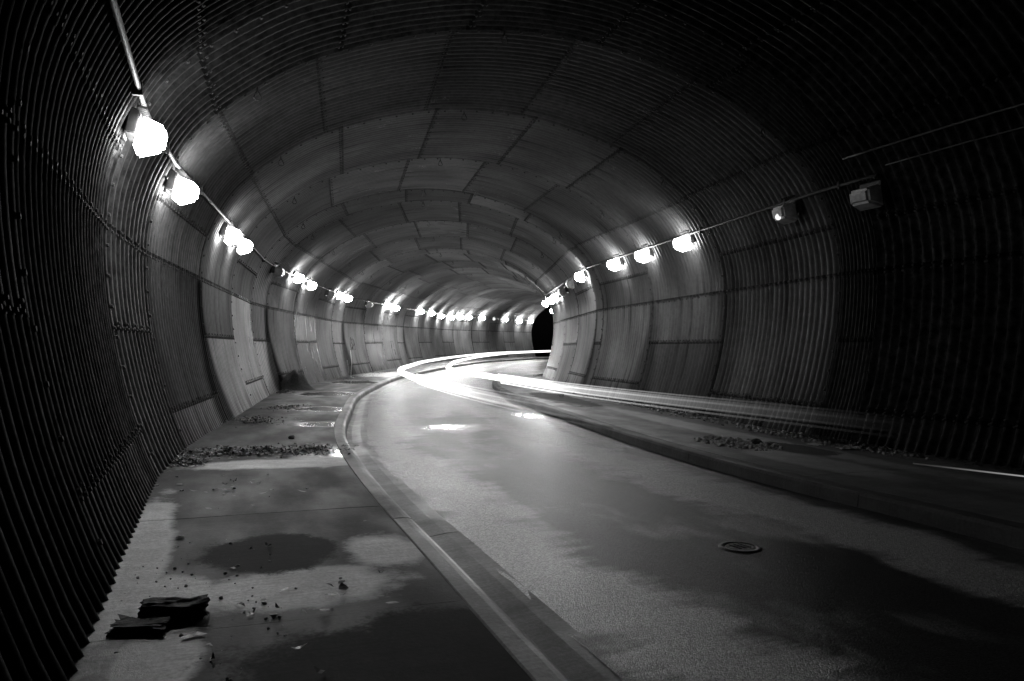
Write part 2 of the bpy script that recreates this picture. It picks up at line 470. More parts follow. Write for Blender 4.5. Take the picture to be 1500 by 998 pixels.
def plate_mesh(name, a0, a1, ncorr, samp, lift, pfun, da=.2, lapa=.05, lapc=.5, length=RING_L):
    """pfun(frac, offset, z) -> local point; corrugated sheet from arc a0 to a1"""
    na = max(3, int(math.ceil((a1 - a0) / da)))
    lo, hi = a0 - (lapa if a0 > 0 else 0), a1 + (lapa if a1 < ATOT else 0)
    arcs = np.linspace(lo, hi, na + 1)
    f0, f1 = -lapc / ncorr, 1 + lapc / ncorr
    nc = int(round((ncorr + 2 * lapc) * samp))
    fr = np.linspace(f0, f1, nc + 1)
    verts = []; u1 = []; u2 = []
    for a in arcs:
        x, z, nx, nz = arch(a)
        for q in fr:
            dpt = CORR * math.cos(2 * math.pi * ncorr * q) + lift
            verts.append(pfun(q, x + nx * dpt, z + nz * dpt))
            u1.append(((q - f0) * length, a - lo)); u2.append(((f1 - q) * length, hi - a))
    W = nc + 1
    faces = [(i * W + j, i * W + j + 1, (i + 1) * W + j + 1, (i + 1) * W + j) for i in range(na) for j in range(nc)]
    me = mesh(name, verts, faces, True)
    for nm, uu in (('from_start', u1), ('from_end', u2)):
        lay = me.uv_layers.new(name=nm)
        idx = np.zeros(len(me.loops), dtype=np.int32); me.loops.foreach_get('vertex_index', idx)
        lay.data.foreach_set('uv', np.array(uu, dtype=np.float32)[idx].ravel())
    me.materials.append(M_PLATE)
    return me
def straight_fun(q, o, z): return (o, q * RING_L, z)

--

Exercise:
All the material shown above is to be copied exactly, with no pictures carried over.

Full response:
Write part 2 of the bpy script that recreates this picture. It picks up at line 470. More parts follow. Write for Blender 4.5. Take the picture to be 1500 by 998 pixels.
def plate_mesh(name, a0, a1, ncorr, samp, lift, pfun, da=.2, lapa=.05, lapc=.5, length=RING_L):
    """pfun(frac, offset, z) -> local point; corrugated sheet from arc a0 to a1"""
    na = max(3, int(math.ceil((a1 - a0) / da)))
    lo, hi = a0 - (lapa if a0 > 0 else 0), a1 + (lapa if a1 < ATOT else 0)
    arcs = np.linspace(lo, hi, na + 1)
    f0, f1 = -lapc / ncorr, 1 + lapc / ncorr
    nc = int(round((ncorr + 2 * lapc) * samp))
    fr = np.linspace(f0, f1, nc + 1)
    verts = []; u1 = []; u2 = []
    for a in arcs:
        x, z, nx, nz = arch(a)
        for q in fr:
            dpt = CORR * math.cos(2 * math.pi * ncorr * q) + lift
            verts.append(pfun(q, x + nx * dpt, z + nz * dpt))
            u1.append(((q - f0) * length, a - lo)); u2.append(((f1 - q) * length, hi - a))
    W = nc + 1
    faces = [(i * W + j, i * W + j + 1, (i + 1) * W + j + 1, (i + 1) * W + j) for i in range(na) for j in range(nc)]
    me = mesh(name, verts, faces, True)
    for nm, uu in (('from_start', u1), ('from_end', u2)):
        lay = me.uv_layers.new(name=nm)
        idx = np.zeros(len(me.loops), dtype=np.int32); me.loops.foreach_get('vertex_index', idx)
        lay.data.foreach_set('uv', np.array(uu, dtype=np.float32)[idx].ravel())
    me.materials.append(M_PLATE)
    return me
def straight_fun(q, o, z): return (o, q * RING_L, z)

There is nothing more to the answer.